Reproduce the data that follows in its entirety, character for character.

*SOURCE EXCERPT*:
>>

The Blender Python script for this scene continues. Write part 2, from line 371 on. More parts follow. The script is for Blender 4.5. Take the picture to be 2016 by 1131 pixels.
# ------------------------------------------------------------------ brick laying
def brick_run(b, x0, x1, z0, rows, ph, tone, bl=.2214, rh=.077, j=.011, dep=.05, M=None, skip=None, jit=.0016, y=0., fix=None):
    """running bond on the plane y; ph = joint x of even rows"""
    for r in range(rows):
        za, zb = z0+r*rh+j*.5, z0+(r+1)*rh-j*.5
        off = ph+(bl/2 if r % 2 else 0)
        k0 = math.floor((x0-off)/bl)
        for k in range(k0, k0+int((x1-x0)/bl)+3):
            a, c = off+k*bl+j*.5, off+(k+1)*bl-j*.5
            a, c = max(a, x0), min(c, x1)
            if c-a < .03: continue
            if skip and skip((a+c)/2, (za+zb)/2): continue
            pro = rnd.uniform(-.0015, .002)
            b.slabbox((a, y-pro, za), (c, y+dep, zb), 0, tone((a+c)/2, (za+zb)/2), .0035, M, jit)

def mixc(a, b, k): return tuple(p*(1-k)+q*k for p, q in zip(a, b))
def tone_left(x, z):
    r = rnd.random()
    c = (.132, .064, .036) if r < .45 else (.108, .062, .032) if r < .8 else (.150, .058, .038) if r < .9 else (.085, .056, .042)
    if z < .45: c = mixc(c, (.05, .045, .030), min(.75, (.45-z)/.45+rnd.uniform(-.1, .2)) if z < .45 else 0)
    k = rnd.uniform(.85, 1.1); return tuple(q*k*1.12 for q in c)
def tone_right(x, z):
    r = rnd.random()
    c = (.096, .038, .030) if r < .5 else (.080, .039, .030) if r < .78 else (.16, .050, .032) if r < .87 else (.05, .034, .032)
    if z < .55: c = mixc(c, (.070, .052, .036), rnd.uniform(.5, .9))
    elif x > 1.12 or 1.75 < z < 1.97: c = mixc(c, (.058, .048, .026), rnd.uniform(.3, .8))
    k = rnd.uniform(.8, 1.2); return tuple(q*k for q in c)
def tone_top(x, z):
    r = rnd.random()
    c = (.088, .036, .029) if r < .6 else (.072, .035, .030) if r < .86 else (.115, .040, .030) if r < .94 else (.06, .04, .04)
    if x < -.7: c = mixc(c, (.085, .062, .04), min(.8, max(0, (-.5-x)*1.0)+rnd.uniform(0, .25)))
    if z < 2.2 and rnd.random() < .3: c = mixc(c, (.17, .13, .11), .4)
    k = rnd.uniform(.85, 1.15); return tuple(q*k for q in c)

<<

*TASK RESULT*:
The Blender Python script for this scene continues. Write part 2, from line 371 on. More parts follow. The script is for Blender 4.5. Take the picture to be 2016 by 1131 pixels.
# ------------------------------------------------------------------ brick laying
def brick_run(b, x0, x1, z0, rows, ph, tone, bl=.2214, rh=.077, j=.011, dep=.05, M=None, skip=None, jit=.0016, y=0., fix=None):
    """running bond on the plane y; ph = joint x of even rows"""
    for r in range(rows):
        za, zb = z0+r*rh+j*.5, z0+(r+1)*rh-j*.5
        off = ph+(bl/2 if r % 2 else 0)
        k0 = math.floor((x0-off)/bl)
        for k in range(k0, k0+int((x1-x0)/bl)+3):
            a, c = off+k*bl+j*.5, off+(k+1)*bl-j*.5
            a, c = max(a, x0), min(c, x1)
            if c-a < .03: continue
            if skip and skip((a+c)/2, (za+zb)/2): continue
            pro = rnd.uniform(-.0015, .002)
            b.slabbox((a, y-pro, za), (c, y+dep, zb), 0, tone((a+c)/2, (za+zb)/2), .0035, M, jit)

def mixc(a, b, k): return tuple(p*(1-k)+q*k for p, q in zip(a, b))
def tone_left(x, z):
    r = rnd.random()
    c = (.132, .064, .036) if r < .45 else (.108, .062, .032) if r < .8 else (.150, .058, .038) if r < .9 else (.085, .056, .042)
    if z < .45: c = mixc(c, (.05, .045, .030), min(.75, (.45-z)/.45+rnd.uniform(-.1, .2)) if z < .45 else 0)
    k = rnd.uniform(.85, 1.1); return tuple(q*k*1.12 for q in c)
def tone_right(x, z):
    r = rnd.random()
    c = (.096, .038, .030) if r < .5 else (.080, .039, .030) if r < .78 else (.16, .050, .032) if r < .87 else (.05, .034, .032)
    if z < .55: c = mixc(c, (.070, .052, .036), rnd.uniform(.5, .9))
    elif x > 1.12 or 1.75 < z < 1.97: c = mixc(c, (.058, .048, .026), rnd.uniform(.3, .8))
    k = rnd.uniform(.8, 1.2); return tuple(q*k for q in c)
def tone_top(x, z):
    r = rnd.random()
    c = (.088, .036, .029) if r < .6 else (.072, .035, .030) if r < .86 else (.115, .040, .030) if r < .94 else (.06, .04, .04)
    if x < -.7: c = mixc(c, (.085, .062, .04), min(.8, max(0, (-.5-x)*1.0)+rnd.uniform(0, .25)))
    if z < 2.2 and rnd.random() < .3: c = mixc(c, (.17, .13, .11), .4)
    k = rnd.uniform(.85, 1.15); return tuple(q*k for q in c)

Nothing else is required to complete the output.